Given problem:
Retype the records below exactly as they appear.

──────── Data for this task ────────

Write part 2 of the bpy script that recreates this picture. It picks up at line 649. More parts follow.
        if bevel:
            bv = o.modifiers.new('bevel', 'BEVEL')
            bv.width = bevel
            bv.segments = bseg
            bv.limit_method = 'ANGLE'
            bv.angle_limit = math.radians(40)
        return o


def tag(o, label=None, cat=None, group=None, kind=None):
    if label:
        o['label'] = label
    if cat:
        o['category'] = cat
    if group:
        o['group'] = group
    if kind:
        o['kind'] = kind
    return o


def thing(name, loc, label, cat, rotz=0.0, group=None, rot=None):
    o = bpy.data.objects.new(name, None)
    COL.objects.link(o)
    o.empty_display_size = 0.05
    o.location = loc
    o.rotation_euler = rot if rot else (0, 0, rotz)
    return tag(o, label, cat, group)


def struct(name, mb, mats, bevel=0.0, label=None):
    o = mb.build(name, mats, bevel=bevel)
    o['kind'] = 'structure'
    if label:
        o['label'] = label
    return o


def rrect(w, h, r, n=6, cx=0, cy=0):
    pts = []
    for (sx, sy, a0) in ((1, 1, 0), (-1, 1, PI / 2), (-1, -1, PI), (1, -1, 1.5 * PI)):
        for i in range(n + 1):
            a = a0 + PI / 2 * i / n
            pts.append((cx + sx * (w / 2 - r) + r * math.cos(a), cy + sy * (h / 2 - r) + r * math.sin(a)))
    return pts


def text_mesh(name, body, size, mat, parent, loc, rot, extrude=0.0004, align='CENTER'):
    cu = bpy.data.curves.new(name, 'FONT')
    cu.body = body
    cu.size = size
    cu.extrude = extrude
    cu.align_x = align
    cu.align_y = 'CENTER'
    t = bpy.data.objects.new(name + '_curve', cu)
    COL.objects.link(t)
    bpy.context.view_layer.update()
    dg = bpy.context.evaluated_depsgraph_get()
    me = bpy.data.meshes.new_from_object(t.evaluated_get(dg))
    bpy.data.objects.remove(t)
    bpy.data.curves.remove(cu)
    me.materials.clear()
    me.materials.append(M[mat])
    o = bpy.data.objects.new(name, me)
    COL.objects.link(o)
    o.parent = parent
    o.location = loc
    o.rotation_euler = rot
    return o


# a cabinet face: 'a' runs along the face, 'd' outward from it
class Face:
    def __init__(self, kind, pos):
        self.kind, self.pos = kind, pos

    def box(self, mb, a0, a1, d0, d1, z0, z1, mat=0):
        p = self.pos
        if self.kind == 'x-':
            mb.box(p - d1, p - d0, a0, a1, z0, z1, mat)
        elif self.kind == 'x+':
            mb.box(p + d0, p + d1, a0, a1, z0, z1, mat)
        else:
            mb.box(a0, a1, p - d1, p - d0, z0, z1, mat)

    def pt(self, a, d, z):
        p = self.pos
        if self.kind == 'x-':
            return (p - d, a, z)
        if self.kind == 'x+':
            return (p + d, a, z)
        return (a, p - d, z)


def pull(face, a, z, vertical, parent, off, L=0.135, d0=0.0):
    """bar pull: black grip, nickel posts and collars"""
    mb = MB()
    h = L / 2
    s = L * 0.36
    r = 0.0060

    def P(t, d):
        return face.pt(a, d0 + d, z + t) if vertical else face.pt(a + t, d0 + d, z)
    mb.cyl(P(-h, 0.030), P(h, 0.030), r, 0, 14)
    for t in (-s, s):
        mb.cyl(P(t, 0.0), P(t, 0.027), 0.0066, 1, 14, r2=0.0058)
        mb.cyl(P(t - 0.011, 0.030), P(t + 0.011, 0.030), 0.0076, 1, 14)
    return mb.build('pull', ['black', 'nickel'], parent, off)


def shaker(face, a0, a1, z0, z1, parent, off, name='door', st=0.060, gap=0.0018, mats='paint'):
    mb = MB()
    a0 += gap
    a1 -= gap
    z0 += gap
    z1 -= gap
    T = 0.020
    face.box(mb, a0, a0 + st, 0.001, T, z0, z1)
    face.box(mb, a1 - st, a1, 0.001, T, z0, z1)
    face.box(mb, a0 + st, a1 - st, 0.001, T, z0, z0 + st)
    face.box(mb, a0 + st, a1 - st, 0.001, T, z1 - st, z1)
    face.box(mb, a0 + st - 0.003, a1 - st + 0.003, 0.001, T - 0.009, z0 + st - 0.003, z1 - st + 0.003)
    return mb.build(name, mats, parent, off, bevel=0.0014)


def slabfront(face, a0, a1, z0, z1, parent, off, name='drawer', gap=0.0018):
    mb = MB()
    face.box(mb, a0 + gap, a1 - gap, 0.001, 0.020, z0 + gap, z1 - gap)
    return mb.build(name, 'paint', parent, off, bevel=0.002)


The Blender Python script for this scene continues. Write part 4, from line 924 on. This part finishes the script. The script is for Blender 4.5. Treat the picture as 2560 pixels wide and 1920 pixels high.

────────

Answer to the problem:
Write part 2 of the bpy script that recreates this picture. It picks up at line 649. More parts follow.
        if bevel:
            bv = o.modifiers.new('bevel', 'BEVEL')
            bv.width = bevel
            bv.segments = bseg
            bv.limit_method = 'ANGLE'
            bv.angle_limit = math.radians(40)
        return o


def tag(o, label=None, cat=None, group=None, kind=None):
    if label:
        o['label'] = label
    if cat:
        o['category'] = cat
    if group:
        o['group'] = group
    if kind:
        o['kind'] = kind
    return o


def thing(name, loc, label, cat, rotz=0.0, group=None, rot=None):
    o = bpy.data.objects.new(name, None)
    COL.objects.link(o)
    o.empty_display_size = 0.05
    o.location = loc
    o.rotation_euler = rot if rot else (0, 0, rotz)
    return tag(o, label, cat, group)


def struct(name, mb, mats, bevel=0.0, label=None):
    o = mb.build(name, mats, bevel=bevel)
    o['kind'] = 'structure'
    if label:
        o['label'] = label
    return o


def rrect(w, h, r, n=6, cx=0, cy=0):
    pts = []
    for (sx, sy, a0) in ((1, 1, 0), (-1, 1, PI / 2), (-1, -1, PI), (1, -1, 1.5 * PI)):
        for i in range(n + 1):
            a = a0 + PI / 2 * i / n
            pts.append((cx + sx * (w / 2 - r) + r * math.cos(a), cy + sy * (h / 2 - r) + r * math.sin(a)))
    return pts


def text_mesh(name, body, size, mat, parent, loc, rot, extrude=0.0004, align='CENTER'):
    cu = bpy.data.curves.new(name, 'FONT')
    cu.body = body
    cu.size = size
    cu.extrude = extrude
    cu.align_x = align
    cu.align_y = 'CENTER'
    t = bpy.data.objects.new(name + '_curve', cu)
    COL.objects.link(t)
    bpy.context.view_layer.update()
    dg = bpy.context.evaluated_depsgraph_get()
    me = bpy.data.meshes.new_from_object(t.evaluated_get(dg))
    bpy.data.objects.remove(t)
    bpy.data.curves.remove(cu)
    me.materials.clear()
    me.materials.append(M[mat])
    o = bpy.data.objects.new(name, me)
    COL.objects.link(o)
    o.parent = parent
    o.location = loc
    o.rotation_euler = rot
    return o


# a cabinet face: 'a' runs along the face, 'd' outward from it
class Face:
    def __init__(self, kind, pos):
        self.kind, self.pos = kind, pos

    def box(self, mb, a0, a1, d0, d1, z0, z1, mat=0):
        p = self.pos
        if self.kind == 'x-':
            mb.box(p - d1, p - d0, a0, a1, z0, z1, mat)
        elif self.kind == 'x+':
            mb.box(p + d0, p + d1, a0, a1, z0, z1, mat)
        else:
            mb.box(a0, a1, p - d1, p - d0, z0, z1, mat)

    def pt(self, a, d, z):
        p = self.pos
        if self.kind == 'x-':
            return (p - d, a, z)
        if self.kind == 'x+':
            return (p + d, a, z)
        return (a, p - d, z)


def pull(face, a, z, vertical, parent, off, L=0.135, d0=0.0):
    """bar pull: black grip, nickel posts and collars"""
    mb = MB()
    h = L / 2
    s = L * 0.36
    r = 0.0060

    def P(t, d):
        return face.pt(a, d0 + d, z + t) if vertical else face.pt(a + t, d0 + d, z)
    mb.cyl(P(-h, 0.030), P(h, 0.030), r, 0, 14)
    for t in (-s, s):
        mb.cyl(P(t, 0.0), P(t, 0.027), 0.0066, 1, 14, r2=0.0058)
        mb.cyl(P(t - 0.011, 0.030), P(t + 0.011, 0.030), 0.0076, 1, 14)
    return mb.build('pull', ['black', 'nickel'], parent, off)


def shaker(face, a0, a1, z0, z1, parent, off, name='door', st=0.060, gap=0.0018, mats='paint'):
    mb = MB()
    a0 += gap
    a1 -= gap
    z0 += gap
    z1 -= gap
    T = 0.020
    face.box(mb, a0, a0 + st, 0.001, T, z0, z1)
    face.box(mb, a1 - st, a1, 0.001, T, z0, z1)
    face.box(mb, a0 + st, a1 - st, 0.001, T, z0, z0 + st)
    face.box(mb, a0 + st, a1 - st, 0.001, T, z1 - st, z1)
    face.box(mb, a0 + st - 0.003, a1 - st + 0.003, 0.001, T - 0.009, z0 + st - 0.003, z1 - st + 0.003)
    return mb.build(name, mats, parent, off, bevel=0.0014)


def slabfront(face, a0, a1, z0, z1, parent, off, name='drawer', gap=0.0018):
    mb = MB()
    face.box(mb, a0 + gap, a1 - gap, 0.001, 0.020, z0 + gap, z1 - gap)
    return mb.build(name, 'paint', parent, off, bevel=0.002)


The Blender Python script for this scene continues. Write part 4, from line 924 on. This part finishes the script. The script is for Blender 4.5. Treat the picture as 2560 pixels wide and 1920 pixels high.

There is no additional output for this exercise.